Eight tips if you're worried about money at university

Here are our top tips to help ease your worries about money at university or college.

You’ve just started uni and you get an email from your Student Union about Freshers’ Week — what to expect, where to go on your first day, plus there’s an organised pub night with your halls.

You’re excited, but the excitement quickly fades when you remember you’ve got to make your student loan last until the end of term. It’s completely normal to be worried about finances when starting uni or college. But knowing how to manage your money during term time can help ease your worries.

Here, we’ll share some tips if you’re worried about money, from looking for part-time jobs to additional funding support to where to find student discounts. 

1. Create a budget 

Creating a budget based on what money going in vs money you have going out can help you feel more confident starting uni or college. Having a budget doesn’t mean your money worries will all be sorted, but it means you have a plan so that you always know where your money is going rather than wondering where it went.

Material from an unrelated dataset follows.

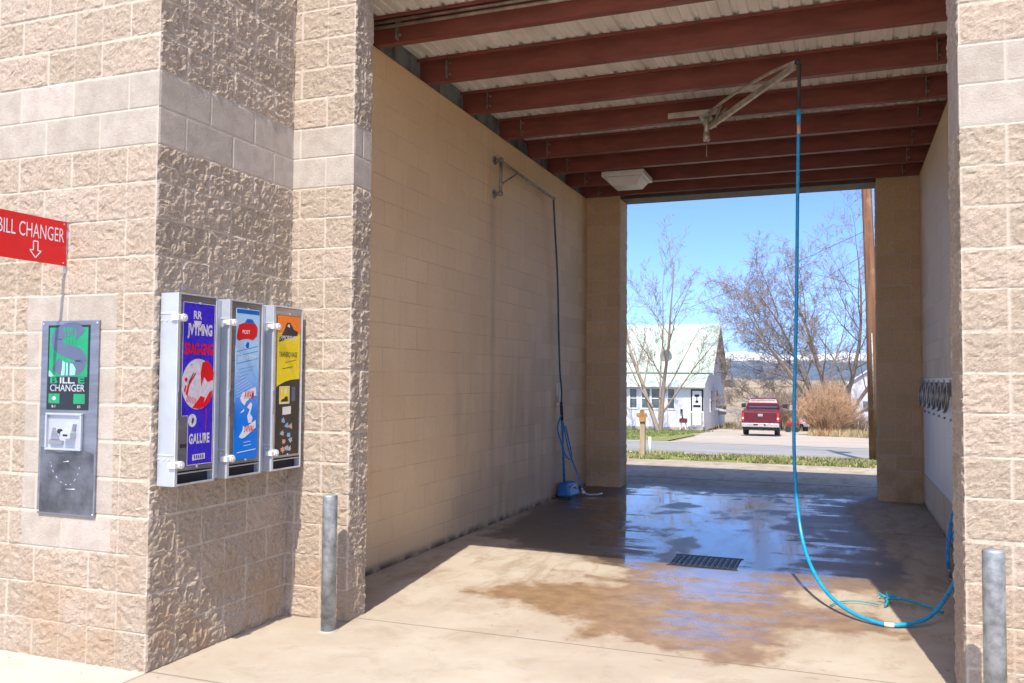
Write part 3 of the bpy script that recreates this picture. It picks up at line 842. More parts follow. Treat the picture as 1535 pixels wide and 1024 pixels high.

2. Look into financial assistance

Most institutions offer financial assistance to students facing financial difficulties. This support may come in the form of bursaries, scholarships, or hardship funds. 
Scholarships do not require repayment, making them an invaluable resource for students seeking to alleviate the cost of their education. Bursaries, on the other hand, are typically need-based awards that aim to support students facing financial hardship. They may cover tuition fees, living expenses, or specific educational costs. To find financial assistance, you can:

  • Check your university's website 
  • Get in touch with the student services or financial aid office 
  • Check out The Scholarship Hub to find scholarships or bursaries. 

3. Take advantage of student discounts

There are tons of student discounts available in the UK. From travel and food to entertainment and shopping, student discounts can help you save money on everyday purchases. You can check out our student discounts, Lots of other places offer discounts simply by showing your Student ID, so always ask.  

4. Part-time work opportunities

Getting a part-time job is a great way to supplement your income while at uni or college. Your uni will generally have job portals or career services that list part-time opportunities on and off-campus which you can have a look at.

You can also freelance while studying. Whether you’ve got writing, coding, digital skills, or anything else that’s in demand, you can monetise your talent. You might want to look at sites like Fiverr or Upwork.

While working part-time can provide financial relief, it's also important to maintain a balance between work and study to avoid burnout. Most students find between 10-20 hours of work a week is doable while studying. Also, be sure to speak with your employer about your situation. They are generally flexible around student schedules, especially during exam season.

If you’re an international student on a visa, check your requirements before committing to a job as you may have limitations on the amount of hours you can work.

5. Find ways to save on transport

If you’re commuting to campus, look for student travel cards or discounted passes. There’s a Student Oyster Card in London, which can help you save 30%. And there’s the 16-25 Railcard. Plus, walking and biking are free ways to get around your city. Some local towns and cities have their own student discounts, so make sure to look it up.

6. Save on accommodation

According to Blackbullion, 70% of students are worried about not being able to afford rented accommodation. If you’re debating student halls vs private renting, it’s important to weigh up the pros and cons. Some student halls are all-inclusive, which helps you save in other areas such as meals and heating. However, living off-campus in shared housing is also a good option.

Sharing rent and utility bills can significantly reduce overall costs, and it also helps you meet other students. Living a bit further away from campus might be more affordable but be sure to check how much travel will cost as it can add up.

You can use UCAS' accommodation platform to look at your options.

7. Take advantage of uni resources

Most campuses have free or discounted resources available to students. For example, gyms, recreational facilities, and student social events. Freshers’ week is a great chance to see what your uni or college has to offer. Sign up for your Student Union emails to keep in the know about what’s happening on campus. 

8. Avoid unnecessary spending

While it might be tempting to buy that round at the pub or get a new pair of Nike shoes, these non-essential items can really hurt your budget. The point of mapping out your expenses at the start of term is to help you assess how much you have to spend on ‘fun items’. Before making a purchase, ask yourself if:

  • you have the budget for it
  • it's something you truly need
  • there are more cost-effective alternatives available. 

Financial worries can be daunting, but with careful planning and taking advantage of on-campus resources, you can take some of that weight off your shoulders.